- **WRITTEN TASK**
From the entries below, copy exactly the lines from the one that contains "Model this scene" through the one that contains "bg.inputs['Strength'].default_value = 0.38", both included, and only those.
#### AVAILABLE DATA ####
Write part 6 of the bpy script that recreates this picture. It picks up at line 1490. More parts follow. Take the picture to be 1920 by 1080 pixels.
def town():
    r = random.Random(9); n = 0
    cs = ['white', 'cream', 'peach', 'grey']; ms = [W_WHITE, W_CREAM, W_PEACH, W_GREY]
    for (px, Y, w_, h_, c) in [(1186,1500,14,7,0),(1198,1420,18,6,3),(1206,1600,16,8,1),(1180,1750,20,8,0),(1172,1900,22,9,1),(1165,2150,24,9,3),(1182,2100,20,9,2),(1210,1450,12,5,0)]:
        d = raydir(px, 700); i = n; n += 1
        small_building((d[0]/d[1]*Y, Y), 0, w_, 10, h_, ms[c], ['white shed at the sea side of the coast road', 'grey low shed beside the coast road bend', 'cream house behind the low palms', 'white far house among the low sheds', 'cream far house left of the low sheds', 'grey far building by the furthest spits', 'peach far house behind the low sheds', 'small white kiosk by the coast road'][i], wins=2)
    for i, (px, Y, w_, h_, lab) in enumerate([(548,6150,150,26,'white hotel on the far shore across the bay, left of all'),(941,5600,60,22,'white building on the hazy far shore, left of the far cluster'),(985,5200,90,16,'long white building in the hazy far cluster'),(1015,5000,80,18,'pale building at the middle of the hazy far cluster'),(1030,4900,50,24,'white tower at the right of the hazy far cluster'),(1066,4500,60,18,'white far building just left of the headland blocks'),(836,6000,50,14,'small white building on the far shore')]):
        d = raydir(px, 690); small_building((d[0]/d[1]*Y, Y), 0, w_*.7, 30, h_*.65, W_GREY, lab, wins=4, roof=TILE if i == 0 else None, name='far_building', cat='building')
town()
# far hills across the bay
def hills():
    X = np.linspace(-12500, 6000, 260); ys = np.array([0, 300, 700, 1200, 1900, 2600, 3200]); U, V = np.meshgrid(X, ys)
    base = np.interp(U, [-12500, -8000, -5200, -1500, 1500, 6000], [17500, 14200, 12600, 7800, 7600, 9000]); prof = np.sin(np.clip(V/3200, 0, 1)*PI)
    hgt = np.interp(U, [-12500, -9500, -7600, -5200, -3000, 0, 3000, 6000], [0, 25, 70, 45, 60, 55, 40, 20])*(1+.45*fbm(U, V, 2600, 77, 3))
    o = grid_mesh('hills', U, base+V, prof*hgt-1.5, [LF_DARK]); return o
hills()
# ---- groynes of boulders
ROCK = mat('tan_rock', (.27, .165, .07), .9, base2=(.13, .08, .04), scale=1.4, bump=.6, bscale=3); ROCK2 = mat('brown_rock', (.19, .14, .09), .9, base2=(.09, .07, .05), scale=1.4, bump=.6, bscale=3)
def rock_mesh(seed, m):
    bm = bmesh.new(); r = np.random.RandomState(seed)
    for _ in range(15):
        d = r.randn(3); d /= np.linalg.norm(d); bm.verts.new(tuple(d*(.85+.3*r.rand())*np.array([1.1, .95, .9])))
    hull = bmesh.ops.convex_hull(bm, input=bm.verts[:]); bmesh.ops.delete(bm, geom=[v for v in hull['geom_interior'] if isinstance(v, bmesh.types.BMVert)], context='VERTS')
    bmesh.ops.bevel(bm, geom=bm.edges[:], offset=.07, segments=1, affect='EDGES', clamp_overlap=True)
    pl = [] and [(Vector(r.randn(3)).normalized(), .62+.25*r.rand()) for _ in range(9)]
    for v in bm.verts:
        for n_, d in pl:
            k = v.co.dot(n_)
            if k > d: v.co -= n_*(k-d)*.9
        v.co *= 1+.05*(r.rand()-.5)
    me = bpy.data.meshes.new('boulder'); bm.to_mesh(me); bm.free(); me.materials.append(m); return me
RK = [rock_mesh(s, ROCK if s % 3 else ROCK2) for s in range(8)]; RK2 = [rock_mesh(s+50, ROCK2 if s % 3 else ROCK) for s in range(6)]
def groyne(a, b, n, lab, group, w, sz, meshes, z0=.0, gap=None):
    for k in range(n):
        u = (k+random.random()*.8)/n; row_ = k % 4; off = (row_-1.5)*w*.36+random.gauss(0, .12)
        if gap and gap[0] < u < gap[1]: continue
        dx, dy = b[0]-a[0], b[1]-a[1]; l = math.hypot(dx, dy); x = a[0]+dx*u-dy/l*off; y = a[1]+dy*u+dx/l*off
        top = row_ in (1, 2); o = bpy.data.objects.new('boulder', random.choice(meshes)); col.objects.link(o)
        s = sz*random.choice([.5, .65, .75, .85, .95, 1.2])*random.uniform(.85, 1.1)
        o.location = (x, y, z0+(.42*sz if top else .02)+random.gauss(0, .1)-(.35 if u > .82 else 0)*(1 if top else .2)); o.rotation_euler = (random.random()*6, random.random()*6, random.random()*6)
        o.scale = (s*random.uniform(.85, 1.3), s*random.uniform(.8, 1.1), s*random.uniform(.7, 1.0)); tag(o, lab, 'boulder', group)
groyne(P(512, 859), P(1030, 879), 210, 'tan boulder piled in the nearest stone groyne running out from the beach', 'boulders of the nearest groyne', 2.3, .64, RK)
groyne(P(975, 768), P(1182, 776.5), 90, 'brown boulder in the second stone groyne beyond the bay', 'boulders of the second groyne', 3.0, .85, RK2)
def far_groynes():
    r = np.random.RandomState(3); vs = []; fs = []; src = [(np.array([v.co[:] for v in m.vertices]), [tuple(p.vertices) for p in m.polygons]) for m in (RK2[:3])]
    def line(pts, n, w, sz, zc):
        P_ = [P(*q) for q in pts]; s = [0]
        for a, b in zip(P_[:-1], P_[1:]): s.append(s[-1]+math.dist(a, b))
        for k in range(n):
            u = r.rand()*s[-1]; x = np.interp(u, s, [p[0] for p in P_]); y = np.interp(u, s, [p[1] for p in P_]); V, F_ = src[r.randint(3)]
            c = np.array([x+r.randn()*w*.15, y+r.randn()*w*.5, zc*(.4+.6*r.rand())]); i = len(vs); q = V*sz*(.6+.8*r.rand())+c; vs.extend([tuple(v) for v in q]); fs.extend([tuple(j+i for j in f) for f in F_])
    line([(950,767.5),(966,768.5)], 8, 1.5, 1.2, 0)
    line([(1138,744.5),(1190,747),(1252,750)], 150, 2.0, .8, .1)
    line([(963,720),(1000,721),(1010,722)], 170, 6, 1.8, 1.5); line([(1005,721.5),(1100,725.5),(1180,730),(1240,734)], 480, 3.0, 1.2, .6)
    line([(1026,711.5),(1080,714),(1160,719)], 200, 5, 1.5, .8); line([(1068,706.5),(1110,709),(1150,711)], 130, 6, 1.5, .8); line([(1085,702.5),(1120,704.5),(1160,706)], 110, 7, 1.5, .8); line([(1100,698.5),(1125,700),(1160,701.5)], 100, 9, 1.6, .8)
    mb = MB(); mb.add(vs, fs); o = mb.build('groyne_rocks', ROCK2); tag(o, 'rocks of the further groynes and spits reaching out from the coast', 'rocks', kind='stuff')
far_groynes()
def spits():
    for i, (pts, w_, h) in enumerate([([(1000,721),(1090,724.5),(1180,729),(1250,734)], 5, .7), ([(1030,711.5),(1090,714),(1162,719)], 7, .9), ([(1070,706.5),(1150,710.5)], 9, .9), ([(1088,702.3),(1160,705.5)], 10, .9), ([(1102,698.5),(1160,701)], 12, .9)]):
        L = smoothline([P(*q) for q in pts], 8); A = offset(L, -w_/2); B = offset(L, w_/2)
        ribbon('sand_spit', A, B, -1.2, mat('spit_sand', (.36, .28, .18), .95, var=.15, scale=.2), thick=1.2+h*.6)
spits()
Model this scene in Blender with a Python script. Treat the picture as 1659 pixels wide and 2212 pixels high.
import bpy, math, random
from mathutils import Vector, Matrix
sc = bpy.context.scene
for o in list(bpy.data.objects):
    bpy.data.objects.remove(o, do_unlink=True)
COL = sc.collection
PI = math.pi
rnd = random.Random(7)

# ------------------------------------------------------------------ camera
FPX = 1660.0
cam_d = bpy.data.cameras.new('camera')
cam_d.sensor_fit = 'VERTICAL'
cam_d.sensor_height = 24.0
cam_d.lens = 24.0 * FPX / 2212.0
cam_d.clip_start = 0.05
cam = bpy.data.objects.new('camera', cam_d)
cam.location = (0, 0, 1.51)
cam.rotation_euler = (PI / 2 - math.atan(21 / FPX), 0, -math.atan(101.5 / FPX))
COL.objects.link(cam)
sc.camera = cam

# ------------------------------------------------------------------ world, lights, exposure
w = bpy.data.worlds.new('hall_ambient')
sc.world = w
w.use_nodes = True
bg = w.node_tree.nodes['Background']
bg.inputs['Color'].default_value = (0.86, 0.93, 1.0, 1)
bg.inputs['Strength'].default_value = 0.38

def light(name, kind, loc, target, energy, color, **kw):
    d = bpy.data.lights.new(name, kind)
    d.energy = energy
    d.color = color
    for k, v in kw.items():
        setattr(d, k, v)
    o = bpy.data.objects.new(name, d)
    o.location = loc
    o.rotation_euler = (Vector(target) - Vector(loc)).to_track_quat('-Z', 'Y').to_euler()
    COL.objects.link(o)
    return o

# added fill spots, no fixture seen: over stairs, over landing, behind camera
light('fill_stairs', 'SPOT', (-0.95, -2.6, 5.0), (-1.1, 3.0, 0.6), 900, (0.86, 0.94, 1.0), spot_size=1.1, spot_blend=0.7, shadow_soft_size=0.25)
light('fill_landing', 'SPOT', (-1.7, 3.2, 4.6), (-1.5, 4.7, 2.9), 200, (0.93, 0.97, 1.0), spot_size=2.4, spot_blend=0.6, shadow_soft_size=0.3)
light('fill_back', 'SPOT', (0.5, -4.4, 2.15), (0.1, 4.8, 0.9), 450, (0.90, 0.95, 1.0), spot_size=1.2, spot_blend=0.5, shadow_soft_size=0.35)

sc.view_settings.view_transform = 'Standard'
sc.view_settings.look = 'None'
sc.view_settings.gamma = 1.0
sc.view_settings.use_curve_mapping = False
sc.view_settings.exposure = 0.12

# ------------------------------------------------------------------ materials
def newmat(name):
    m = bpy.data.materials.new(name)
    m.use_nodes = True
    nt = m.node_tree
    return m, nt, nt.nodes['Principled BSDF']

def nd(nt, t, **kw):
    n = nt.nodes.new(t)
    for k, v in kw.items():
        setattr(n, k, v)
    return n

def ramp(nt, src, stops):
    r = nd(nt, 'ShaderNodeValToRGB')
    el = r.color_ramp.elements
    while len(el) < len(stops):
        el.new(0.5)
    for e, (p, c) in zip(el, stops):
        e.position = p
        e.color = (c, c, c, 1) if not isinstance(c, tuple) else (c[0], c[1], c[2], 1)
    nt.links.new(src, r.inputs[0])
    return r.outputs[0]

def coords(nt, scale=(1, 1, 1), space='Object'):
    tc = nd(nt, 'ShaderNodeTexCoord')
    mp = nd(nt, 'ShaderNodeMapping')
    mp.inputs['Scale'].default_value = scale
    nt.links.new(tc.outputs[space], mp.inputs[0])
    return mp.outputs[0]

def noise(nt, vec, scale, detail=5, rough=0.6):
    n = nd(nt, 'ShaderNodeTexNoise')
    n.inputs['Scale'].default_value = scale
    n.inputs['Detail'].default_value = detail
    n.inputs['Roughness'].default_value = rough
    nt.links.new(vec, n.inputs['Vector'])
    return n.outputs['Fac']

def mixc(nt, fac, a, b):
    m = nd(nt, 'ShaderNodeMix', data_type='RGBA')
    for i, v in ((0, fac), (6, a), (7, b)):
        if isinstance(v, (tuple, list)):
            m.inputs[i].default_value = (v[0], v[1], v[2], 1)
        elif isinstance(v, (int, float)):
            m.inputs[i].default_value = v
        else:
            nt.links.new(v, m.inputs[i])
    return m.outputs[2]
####
- **RESPONSE TO THIS TASK**
Model this scene in Blender with a Python script. Treat the picture as 1659 pixels wide and 2212 pixels high.
import bpy, math, random
from mathutils import Vector, Matrix
sc = bpy.context.scene
for o in list(bpy.data.objects):
    bpy.data.objects.remove(o, do_unlink=True)
COL = sc.collection
PI = math.pi
rnd = random.Random(7)

# ------------------------------------------------------------------ camera
FPX = 1660.0
cam_d = bpy.data.cameras.new('camera')
cam_d.sensor_fit = 'VERTICAL'
cam_d.sensor_height = 24.0
cam_d.lens = 24.0 * FPX / 2212.0
cam_d.clip_start = 0.05
cam = bpy.data.objects.new('camera', cam_d)
cam.location = (0, 0, 1.51)
cam.rotation_euler = (PI / 2 - math.atan(21 / FPX), 0, -math.atan(101.5 / FPX))
COL.objects.link(cam)
sc.camera = cam

# ------------------------------------------------------------------ world, lights, exposure
w = bpy.data.worlds.new('hall_ambient')
sc.world = w
w.use_nodes = True
bg = w.node_tree.nodes['Background']
bg.inputs['Color'].default_value = (0.86, 0.93, 1.0, 1)
bg.inputs['Strength'].default_value = 0.38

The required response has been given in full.